Que pen­sez-vous de l’U­nion de la Médi­ter­ra­née ? (Yous­sef Mroueh, 2006)

» Il y a un par­te­na­riat, mais il n’y aura pas de struc­ture ins­ti­tu­tion­nelle avant long­temps : les États en ques­tion n’ont pas de lan­gage poli­tique com­mun, ni avec l’U­nion, ni même entre eux. » » Et puis il y a le pro­blème d’Is­raël, dont la clef est aux États-Unis. Les gou­ver­ne­ments ni israé­lien ni pales­ti­nien n’ont la capa­ci­té d’im­po­ser la paix. Il fau­dra un vote à l’O­NU, qui sera sans dif­fi­cul­té, et trois ans plus tard tout le monde se deman­de­ra pour­quoi on ne l’a pas fait plus tôt. »
 

 
1.
Pré­sident de la Répu­blique de 1974 à 1981 et pré­sident de la Conven­tion de 2002 à 2003.
2. Il cite ici Tho­mas Jef­fer­son, « Le para­doxe de la démo­cra­tie est que chaque géné­ra­tion impose ses règles à la suivante. »
3. Sa modes­tie inter­dit ici à VGE d’indiquer qu’il y joua un rôle déci­sif, uni­ver­sel­le­ment recon­nu. Per­venche Bérès, Conven­tion­nelle socia­liste, s’avouait « débor­dée par l’habilité per­sua­sive et manoeu­vrière de VGE, et finis­sait par sous­crire à des dis­po­si­tions qui lui déplaisaient ».

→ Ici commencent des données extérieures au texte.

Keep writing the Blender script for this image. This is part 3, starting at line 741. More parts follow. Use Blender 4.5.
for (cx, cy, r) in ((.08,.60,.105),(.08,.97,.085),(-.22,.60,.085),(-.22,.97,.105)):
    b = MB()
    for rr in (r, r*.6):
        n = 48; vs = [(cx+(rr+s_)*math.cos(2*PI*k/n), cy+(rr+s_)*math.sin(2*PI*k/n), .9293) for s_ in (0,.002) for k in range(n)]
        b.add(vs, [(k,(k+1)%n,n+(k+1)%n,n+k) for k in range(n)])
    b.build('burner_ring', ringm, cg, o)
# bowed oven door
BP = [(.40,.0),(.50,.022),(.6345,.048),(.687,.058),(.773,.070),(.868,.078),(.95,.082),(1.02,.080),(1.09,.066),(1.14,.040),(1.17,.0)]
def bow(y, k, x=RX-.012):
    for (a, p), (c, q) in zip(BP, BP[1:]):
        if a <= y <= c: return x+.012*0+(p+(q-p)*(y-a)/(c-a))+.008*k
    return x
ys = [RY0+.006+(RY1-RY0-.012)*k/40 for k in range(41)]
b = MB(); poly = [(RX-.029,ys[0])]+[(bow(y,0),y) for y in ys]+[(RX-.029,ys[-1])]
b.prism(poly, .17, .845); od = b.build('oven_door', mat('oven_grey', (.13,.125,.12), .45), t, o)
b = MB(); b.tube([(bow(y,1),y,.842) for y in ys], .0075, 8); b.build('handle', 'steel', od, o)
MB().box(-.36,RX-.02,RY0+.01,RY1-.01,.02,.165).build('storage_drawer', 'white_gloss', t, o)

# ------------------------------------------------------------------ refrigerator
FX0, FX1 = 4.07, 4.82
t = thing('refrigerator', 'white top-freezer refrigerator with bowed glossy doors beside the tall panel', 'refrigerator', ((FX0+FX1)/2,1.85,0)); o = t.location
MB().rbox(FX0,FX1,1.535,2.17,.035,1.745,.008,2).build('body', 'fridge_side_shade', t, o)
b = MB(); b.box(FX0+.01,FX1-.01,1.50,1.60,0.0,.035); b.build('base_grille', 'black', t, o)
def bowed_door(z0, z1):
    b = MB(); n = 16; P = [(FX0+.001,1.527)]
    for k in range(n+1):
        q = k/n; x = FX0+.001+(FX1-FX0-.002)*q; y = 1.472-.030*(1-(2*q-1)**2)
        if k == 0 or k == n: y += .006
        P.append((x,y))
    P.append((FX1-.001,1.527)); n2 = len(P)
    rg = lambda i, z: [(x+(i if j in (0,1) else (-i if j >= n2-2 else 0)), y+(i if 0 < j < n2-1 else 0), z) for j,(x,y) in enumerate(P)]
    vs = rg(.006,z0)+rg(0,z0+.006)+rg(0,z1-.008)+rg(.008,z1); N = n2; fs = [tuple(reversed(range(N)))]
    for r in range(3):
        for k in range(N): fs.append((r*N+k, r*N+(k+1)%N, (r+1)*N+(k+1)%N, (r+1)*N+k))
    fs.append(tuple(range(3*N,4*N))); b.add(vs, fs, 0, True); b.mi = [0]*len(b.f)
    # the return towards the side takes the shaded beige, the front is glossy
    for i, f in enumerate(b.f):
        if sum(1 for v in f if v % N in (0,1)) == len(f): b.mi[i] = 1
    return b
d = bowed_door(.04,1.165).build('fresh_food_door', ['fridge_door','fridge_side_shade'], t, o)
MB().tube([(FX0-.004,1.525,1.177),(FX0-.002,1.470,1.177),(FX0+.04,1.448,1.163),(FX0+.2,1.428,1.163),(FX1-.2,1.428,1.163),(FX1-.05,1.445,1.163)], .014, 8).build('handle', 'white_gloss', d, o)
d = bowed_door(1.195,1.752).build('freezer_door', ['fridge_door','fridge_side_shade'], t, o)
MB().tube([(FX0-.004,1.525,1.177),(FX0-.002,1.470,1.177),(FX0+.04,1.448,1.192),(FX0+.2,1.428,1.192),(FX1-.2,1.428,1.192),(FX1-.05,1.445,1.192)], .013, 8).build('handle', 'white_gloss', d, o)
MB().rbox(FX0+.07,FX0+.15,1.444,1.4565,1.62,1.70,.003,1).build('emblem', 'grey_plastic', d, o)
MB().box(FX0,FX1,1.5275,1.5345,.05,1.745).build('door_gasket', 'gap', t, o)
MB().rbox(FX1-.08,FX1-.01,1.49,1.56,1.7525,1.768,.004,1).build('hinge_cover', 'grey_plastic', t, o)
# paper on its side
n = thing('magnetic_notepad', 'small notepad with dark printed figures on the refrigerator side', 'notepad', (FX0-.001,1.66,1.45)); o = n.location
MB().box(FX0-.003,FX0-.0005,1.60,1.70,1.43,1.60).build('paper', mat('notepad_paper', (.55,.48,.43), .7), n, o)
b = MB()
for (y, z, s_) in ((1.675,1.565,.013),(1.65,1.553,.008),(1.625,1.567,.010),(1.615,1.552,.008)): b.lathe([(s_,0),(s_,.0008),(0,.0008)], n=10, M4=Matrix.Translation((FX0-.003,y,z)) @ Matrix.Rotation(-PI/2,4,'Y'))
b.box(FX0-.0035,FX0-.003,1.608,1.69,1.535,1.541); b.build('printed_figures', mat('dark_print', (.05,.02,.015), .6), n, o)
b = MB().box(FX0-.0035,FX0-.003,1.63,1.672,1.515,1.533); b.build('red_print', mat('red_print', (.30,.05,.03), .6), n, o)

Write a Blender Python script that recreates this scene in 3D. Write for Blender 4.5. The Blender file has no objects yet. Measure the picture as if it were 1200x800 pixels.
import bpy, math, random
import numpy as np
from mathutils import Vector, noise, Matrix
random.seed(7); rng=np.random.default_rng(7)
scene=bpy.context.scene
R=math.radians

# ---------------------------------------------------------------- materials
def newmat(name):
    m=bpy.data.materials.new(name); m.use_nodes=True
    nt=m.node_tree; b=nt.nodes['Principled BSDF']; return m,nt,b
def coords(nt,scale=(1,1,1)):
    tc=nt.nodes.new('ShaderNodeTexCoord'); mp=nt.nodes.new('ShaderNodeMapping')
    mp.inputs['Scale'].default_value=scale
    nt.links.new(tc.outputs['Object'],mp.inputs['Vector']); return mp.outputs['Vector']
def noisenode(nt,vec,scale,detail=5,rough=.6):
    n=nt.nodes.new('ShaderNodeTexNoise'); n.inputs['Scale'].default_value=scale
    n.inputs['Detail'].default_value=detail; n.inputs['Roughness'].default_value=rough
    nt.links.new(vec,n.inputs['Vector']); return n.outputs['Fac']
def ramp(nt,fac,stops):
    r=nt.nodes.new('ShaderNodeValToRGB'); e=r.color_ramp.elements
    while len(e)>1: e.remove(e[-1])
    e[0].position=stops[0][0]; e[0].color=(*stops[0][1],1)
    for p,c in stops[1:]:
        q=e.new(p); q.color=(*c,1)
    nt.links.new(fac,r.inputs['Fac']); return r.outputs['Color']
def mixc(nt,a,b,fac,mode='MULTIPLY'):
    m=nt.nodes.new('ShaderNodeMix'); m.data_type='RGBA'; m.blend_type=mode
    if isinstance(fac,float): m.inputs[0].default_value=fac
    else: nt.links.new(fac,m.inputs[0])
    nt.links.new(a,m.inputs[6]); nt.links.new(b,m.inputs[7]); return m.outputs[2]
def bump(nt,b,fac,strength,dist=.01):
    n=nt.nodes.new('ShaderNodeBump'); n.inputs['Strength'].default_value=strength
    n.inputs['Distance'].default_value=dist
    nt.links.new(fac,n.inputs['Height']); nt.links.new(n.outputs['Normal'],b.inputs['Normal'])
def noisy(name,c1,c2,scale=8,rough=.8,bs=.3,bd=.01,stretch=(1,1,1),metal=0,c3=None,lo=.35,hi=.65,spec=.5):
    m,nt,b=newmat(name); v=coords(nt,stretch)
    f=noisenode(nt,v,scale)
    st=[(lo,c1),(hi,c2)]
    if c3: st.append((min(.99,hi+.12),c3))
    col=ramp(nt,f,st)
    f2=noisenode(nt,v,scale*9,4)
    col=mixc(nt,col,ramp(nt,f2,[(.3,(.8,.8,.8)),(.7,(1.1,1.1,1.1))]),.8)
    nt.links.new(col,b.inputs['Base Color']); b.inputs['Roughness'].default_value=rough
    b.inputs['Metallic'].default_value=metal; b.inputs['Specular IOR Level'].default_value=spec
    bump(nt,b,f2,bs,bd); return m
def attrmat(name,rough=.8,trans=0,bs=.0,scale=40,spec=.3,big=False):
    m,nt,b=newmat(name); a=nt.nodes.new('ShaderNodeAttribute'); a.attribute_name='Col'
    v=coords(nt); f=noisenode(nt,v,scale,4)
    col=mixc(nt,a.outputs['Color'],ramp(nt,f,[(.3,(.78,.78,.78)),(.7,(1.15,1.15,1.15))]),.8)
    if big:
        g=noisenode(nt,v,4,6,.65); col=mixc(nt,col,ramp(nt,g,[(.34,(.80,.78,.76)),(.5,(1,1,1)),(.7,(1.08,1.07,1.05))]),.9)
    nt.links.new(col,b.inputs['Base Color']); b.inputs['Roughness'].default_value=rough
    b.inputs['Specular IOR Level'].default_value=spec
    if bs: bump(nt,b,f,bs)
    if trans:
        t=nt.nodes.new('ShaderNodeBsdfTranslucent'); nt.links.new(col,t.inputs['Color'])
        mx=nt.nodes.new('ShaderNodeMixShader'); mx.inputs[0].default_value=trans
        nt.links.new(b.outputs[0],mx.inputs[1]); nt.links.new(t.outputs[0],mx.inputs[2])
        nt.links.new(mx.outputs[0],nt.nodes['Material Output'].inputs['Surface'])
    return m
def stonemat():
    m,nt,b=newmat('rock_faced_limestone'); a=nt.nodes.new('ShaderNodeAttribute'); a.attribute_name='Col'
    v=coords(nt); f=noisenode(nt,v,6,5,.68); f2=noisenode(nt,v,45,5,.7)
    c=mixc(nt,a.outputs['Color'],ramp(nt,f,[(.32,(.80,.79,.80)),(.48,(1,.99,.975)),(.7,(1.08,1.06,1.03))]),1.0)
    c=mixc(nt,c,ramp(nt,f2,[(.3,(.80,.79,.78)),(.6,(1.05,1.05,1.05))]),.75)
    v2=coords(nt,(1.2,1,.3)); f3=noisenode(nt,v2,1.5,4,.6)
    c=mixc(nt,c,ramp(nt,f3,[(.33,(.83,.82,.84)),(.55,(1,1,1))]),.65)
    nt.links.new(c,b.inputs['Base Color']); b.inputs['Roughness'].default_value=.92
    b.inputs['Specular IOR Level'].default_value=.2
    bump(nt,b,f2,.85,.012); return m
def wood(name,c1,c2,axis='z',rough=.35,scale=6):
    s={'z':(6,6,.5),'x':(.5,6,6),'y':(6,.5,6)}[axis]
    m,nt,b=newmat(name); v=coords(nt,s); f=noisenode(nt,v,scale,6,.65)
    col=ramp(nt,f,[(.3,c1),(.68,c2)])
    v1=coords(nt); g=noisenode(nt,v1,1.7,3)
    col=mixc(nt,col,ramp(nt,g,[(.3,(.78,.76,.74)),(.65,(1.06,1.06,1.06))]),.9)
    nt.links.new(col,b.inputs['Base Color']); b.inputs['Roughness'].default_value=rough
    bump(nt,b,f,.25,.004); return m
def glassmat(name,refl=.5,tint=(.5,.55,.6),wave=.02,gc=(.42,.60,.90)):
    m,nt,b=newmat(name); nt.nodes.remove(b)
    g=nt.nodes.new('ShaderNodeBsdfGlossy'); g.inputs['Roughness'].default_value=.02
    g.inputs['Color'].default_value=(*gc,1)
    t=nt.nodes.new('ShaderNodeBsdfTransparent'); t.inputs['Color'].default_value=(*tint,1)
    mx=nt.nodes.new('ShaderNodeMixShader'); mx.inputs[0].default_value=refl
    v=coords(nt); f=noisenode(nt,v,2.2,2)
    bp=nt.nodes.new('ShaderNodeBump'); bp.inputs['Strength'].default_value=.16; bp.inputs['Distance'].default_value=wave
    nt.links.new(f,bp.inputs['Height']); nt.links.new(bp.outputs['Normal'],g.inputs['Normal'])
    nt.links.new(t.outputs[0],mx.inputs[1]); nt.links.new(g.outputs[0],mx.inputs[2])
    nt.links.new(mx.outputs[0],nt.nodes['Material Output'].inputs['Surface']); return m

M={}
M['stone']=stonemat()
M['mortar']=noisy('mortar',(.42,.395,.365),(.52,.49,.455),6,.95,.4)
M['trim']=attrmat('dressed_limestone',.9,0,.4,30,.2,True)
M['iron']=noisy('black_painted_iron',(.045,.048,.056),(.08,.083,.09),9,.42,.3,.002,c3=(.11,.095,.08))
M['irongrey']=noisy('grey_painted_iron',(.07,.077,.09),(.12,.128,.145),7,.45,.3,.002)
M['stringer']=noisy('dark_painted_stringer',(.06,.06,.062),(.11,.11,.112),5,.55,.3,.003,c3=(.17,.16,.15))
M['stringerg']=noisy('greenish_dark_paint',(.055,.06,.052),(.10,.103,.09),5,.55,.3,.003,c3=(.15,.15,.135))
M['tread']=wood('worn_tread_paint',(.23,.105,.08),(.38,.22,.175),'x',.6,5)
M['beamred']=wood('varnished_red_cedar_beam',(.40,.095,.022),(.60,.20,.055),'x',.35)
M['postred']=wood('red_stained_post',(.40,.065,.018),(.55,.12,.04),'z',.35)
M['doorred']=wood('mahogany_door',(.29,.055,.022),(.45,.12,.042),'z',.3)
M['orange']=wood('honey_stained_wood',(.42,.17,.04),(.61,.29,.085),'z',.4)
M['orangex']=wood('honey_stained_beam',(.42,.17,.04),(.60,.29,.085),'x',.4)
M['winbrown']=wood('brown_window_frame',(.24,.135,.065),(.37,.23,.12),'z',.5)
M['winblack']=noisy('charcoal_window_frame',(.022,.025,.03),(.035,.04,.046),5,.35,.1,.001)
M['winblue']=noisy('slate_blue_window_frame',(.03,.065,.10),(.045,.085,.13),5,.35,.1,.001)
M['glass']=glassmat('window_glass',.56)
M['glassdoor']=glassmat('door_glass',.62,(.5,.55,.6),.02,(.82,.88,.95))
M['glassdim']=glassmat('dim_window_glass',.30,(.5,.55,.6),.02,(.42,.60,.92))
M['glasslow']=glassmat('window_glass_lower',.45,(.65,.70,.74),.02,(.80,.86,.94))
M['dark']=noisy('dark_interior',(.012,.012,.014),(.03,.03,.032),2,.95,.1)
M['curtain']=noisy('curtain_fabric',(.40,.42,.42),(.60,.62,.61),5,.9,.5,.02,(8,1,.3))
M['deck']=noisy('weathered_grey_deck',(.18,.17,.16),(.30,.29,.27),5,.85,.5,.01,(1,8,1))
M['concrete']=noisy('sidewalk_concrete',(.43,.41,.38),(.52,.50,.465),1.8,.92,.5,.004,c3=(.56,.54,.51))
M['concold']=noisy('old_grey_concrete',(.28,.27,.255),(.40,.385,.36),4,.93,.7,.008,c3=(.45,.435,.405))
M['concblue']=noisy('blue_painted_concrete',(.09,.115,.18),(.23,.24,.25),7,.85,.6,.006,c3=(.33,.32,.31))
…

4. La sub­si­dia­ri­té est ain­si défi­nie : « L’Union fonc­tionne sur le mode fédé­ral dans ses domaines de com­pé­tence com­mune », dûment énumérés.
5. La double majo­ri­té, qui rem­place l’unanimité (source des blo­cages), consiste en 55 % du nombre d’États membres et 65% de la population.